It’s criticized around the world. People say that it is ineffective and outmoded; the U.S. government says it is corrupt and not deserving of financial support without steps toward reform.
Yet the United Nations is finding support from a most unusual source: students.
The USA-MUN website asserts that there are now over 400,000 Model U.N. participants in middle school, high school and college. There are also more than 400 student conferences per year that take place in 35 countries.
As Model U.N.’s popularity persists, the United Nations faces statistics, such as those in the latest poll by Gallup: only 31% of Americans believe the United Nations is succeeding in facing the problems it was made to address.
At the same time, 51% of Americans between the ages of 18-29 approve of the job that the United Nations is conducting. With popularity and support of the U.N. and Model U.N. coming from the younger generation, this approval could be the hope for a better future for the United Nations, a body based on a reliance on participation and cooperation.
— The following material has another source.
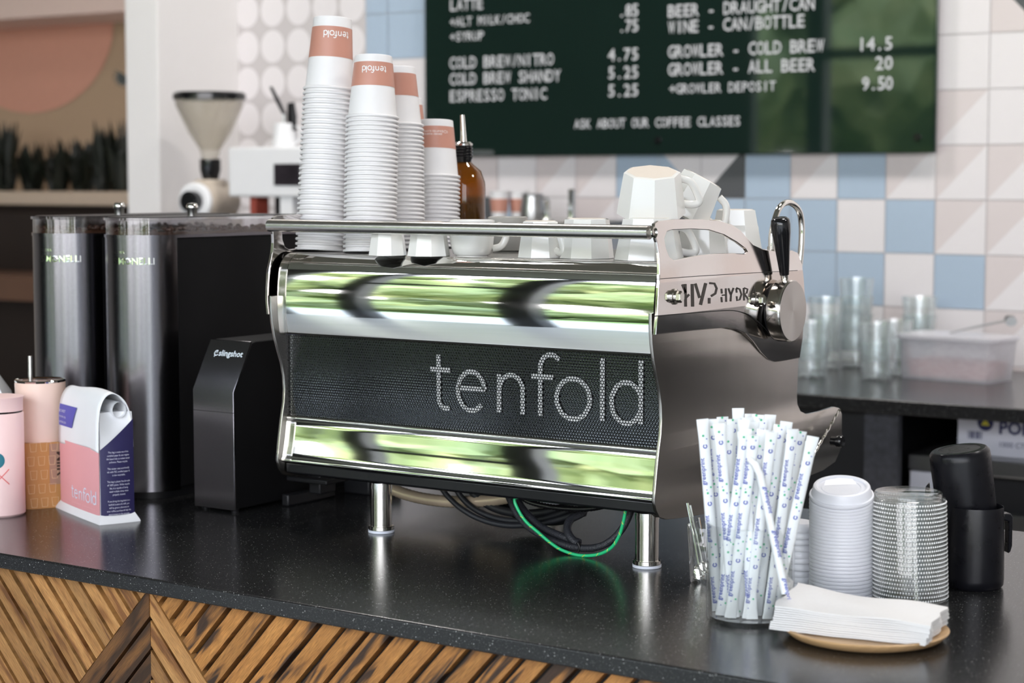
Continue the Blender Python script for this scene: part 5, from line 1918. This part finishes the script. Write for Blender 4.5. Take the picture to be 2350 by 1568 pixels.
build('round_mark', on_plane(lgm, (at_y(2262, 970, fz + .10).x, fz + .099, at_y(2262, 970, fz + .10).z), (1, 0, 0), (0, 0, 1), (0, -1, 0), 1, .0005), M['cartonblue'], ct, smooth=False, fix=False)
tri = MB().add([(-.011, -.007, 0), (.011, -.007, 0), (0, .010, 0)], [(0, 1, 2)])
build('yellow_triangle', on_plane(tri, (at_y(2262, 970, fz + .10).x, fz + .099, at_y(2262, 970, fz + .10).z), (1, 0, 0), (0, 0, 1), (0, -1, 0), 1, .0010), M['yellow'], ct, smooth=False, fix=False)
bars = MB()
bx0_ = at_y(2222, 1000, fz + .10)
for i in range(8):
    bars.join(on_plane(MB().add([(0, 0, 0), (.0016 + .001 * (i % 3), 0, 0), (.0016 + .001 * (i % 3), .018, 0), (0, .018, 0)], [(0, 1, 2, 3)]), (bx0_.x + i * .0045, fz + .099, bx0_.z - .006), (1, 0, 0), (0, 0, 1), (0, -1, 0), 1, .0005))
build('bar_print', bars, M['cartonblue'], ct, smooth=False, fix=False)

# menu board: dark green glass on stand-off pins
YM = YB - .045
m0, m1 = at_y(976, 357, YM), at_y(2146, 350, YM)
mb_ = thing('menu_board', 'large dark green glass menu board with white lettering on the tiled wall', 'menu board', ((m0.x + m1.x) / 2, YM, m1.z))
def board_mat():
    m = principled('green_black_glass', (.010, .024, .019, 1), .03, noise=.15, nscale=2, ior=2.05)
    nt = m.node_tree
    out = [n for n in nt.nodes if n.bl_idname == 'ShaderNodeOutputMaterial'][0]
    p = nt.nodes['Principled BSDF']
    tr = nt.nodes.new('ShaderNodeBsdfTransparent')
    tr.inputs[0].default_value = (.10, .17, .14, 1)
    ad = nt.nodes.new('ShaderNodeMixShader')
    ad.inputs[0].default_value = .22
    nt.links.new(p.outputs[0], ad.inputs[1])
    nt.links.new(tr.outputs[0], ad.inputs[2])
    nt.links.new(ad.outputs[0], out.inputs[0])
    return m
build('glass_panel', MB().box(m0.x, m1.x, YM, YM + .010, m1.z, m1.z + .92), board_mat(), mb_, bevel=.0015)
for px, py in ((1510, 322), (2105, 315), (1020, 322)):
    c = at_y(px, py, YM)
    build('standoff_pin', MB().lathe([(0, -.003), (.010, -.003), (.011, 0), (.011, .042), (0, .042)], 20).xf(Matrix.Translation((c.x, YM - .002, c.z)) @ Matrix.Rotation(-PI / 2, 4, 'X')), M['blackgloss'], mb_)
LINES = [('LATTE', 1033, 1110, 25), ('+ALT MILK/CHOC', 1033, 1216, 61), ('+SYRUP', 1033, 1112, 95), ('COLD BREW/NITRO', 1032, 1272, 158), ('COLD BREW SHANDY', 1032, 1288, 195), ('ESPRESSO TONIC', 1032, 1256, 234),
         ('.85', 1420, 1466, 39), ('.75', 1420, 1466, 74), ('4.75', 1395, 1467, 140), ('5.25', 1395, 1467, 181), ('5.25', 1395, 1467, 222),
         ('BEER - DRAUGHT/CAN', 1533, 1870, 40), ('WINE - CAN/BOTTLE', 1533, 1848, 77), ('GROWLER - COLD BREW', 1533, 1892, 133), ('GROWLER - ALL BEER', 1533, 1871, 174), ('+GROWLER DEPOSIT', 1536, 1781, 215),
         ('14.5', 1968, 2050, 117), ('20', 2008, 2050, 160), ('9.50', 1978, 2050, 207), ('ASK ABOUT OUR COFFEE CLASSES', 1318, 1700, 295)]
for s_, xa, xb, yb_ in LINES:
    a, b = at_y(xa, yb_, YM), at_y(xb, yb_, YM)
    pitch_ = (b.x - a.x) / len(s_)
    small = s_[0] in '+A'
    k0 = 0
    for w_ in s_.split(' '):
        g = mono2d(w_, pitch_, .040 if small else .052)
        build('menu_word', on_plane(g, (a.x + k0 * pitch_, YM - .0012, a.z), (1, 0, 0), (0, 0, 1), (0, -1, 0), 1, .0004), M['menuprint'], mb_, smooth=False, fix=False)
        k0 += len(w_) + 1

# stacked glass tumblers by the wall
def tumbler_proto():
    t = thing('glass_tumbler', '', '', (0, 0, 0), 'clear glass tumblers on the back worktop')
    r0, r1, h = .041, .049, .100
    build('glass_wall', MB().lathe([(r0 - .002, 0), (r0, .002), (r0 + .0015, h * .35), (r1, h), (r1 - .002, h), (r0 - .001, h * .35), (r0 - .0045, .010)], 28), M['tumblerglass'], t, angle=.8)
    build('glass_base', MB().lathe([(0, 0), (r0 - .002, 0), (r0 - .0045, .010), (0, .010)], 28), M['tumblerglass'], t, angle=.8)
    return t
gp_ = tumbler_proto()
first = True
for (px, dep, nst, where) in ((1862, 5.06, 2, 'beside the steam knob'), (1893, 5.28, 3, 'in the left tall stack'), (1962, 5.32, 4, 'in the tallest stack'), (2012, 5.00, 2, 'in front of the tallest stack'), (2050, 5.10, 2, 'next to the frosted tub'), (2108, 5.30, 3, 'behind the frosted tub')):
    for k in range(nst):
        p = at_depth(px, dep, BT)
        loc = (p.x, min(p.y, YB - .06), BT + k * .050)
        lab = ('lowest ' if k == 0 else 'topmost ' if k == nst - 1 else '%s from bottom ' % ('second', 'third')[k - 1]) + 'clear glass tumbler %s on the back worktop' % where
        if first:
            gp_.location = loc
            tag(gp_, lab, 'glass')
            first = False
        else:
            o = dup(gp_, loc, (0, 0, 0), lab)
            o['category'] = 'glass'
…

Participation by Urban Students
This popularity is evident at Urban; here students are involved in Model U.N. as well as the United Nations itself. Anneli Eddy (’10) and August Fischer (’10) interned from March 5-20, with International Educational Development (IED) Inc., a Non-Governmental Organization, that works with the U.N. Human Rights Council in Geneva, Switzerland.
Cassiel Chadwick (’12), who takes part in the League of Creative Minds, which is an afterschool Model UN class, is currently in Dartmouth as a representative on the International Court of Justice for a Model U.N. conference.
Urban also has a Model U.N. club that meets once a week. Ten of these members went to UC Berkeley for a Model U.N. conference on March 5 to March 7. Hannah Gorman (‘12), who participated in the conference, described how she “helped create a really great resolution on eradicating poverty in landlocked countries.”
The reality of the United Nations
Yet, students who have participated in Model U.N. or visited the U.N. are sometimes disappointed by its inner workings.
“I saw the United Nations as a group to better the world,” said Eddy, of her experience with the Human Rights Council, “but after going there I was surprised how political the United Nations was.”
Fischer agreed. “Being there made me wonder how the United Nations gets anything done — everyone gets defensive when accused of anything.”
Through Model U.N. conferences, Gorman also experienced the ability of international politics to bog down progress. For her to get a resolution passed, she described that there was “last minute emailing and political wrangling, but eventually we passed the resolution.”
These heated political discourses reaffirm the need for a place such as the U.N. They demonstrate the continuing need for solutions to problems for which the U.N. was founded to resolve. The United Nations was founded in San Francisco on June 26, 1945 to, according to its charter, “save succeeding generations from the scourge of war … reaffirm faith in fundamental human rights … (and) employ international machinery for the promotion of the economic and social advancement of all people.”
The difficulties facing the United Nations
These days, fulfilling that mission is especially difficult. Currently, the United Nations is maintaining 15 peacekeeping operations, including 85,044 peacekeeping troops.
The United Nations has also created many humanitarian aid organizations such as the U.N. World Food Programme, which provided food for 102.1 million people in 78 countries last year.
Despite such accomplishments, the United Nations continues to spark controversy. After the Bush administration tried and failed to get support from the United Nations to invade Iraq, the U.S. invaded anyway. The Bush administration withheld its share of U.N. funding for the UN Population Fund (UNFPA) for seven years, as the UN News Centre wrote, but President Obama, who has stressed his commitment to diplomacy, restored the funding on January 23, 2009.
The Security Council also draws fire. Only 15 countries are members of the Security Council, including five permanent members: the United States, China, Russian Federation, France and the United Kingdom. A veto by just one of these countries will stop any proposal. The arrangement parallels the division of power after World War II, but even Model U.N. students say that it is outmoded.
“Members of the security council represent a time gone by,” said Chadwick. Unfortunately, “almost nothing can be done without Security Council authorization so reform is (nearly) impossible, unless the large majority of the general assembly can agree on a matter.”
The role of the United Nations in our world
Still, giving up on the U.N. would leave the world without any main international diplomatic body, students say.
“At the end of the day, it is still the U.N. (and) it is still a gathering of countries for, ideally, dialogue,” says Fischer.
Chadwick goes further: “The U.N. is an “absolutely critical core of international debate,” he said. “Without the United Nations, there is no doubt that many things would fall into chaos.”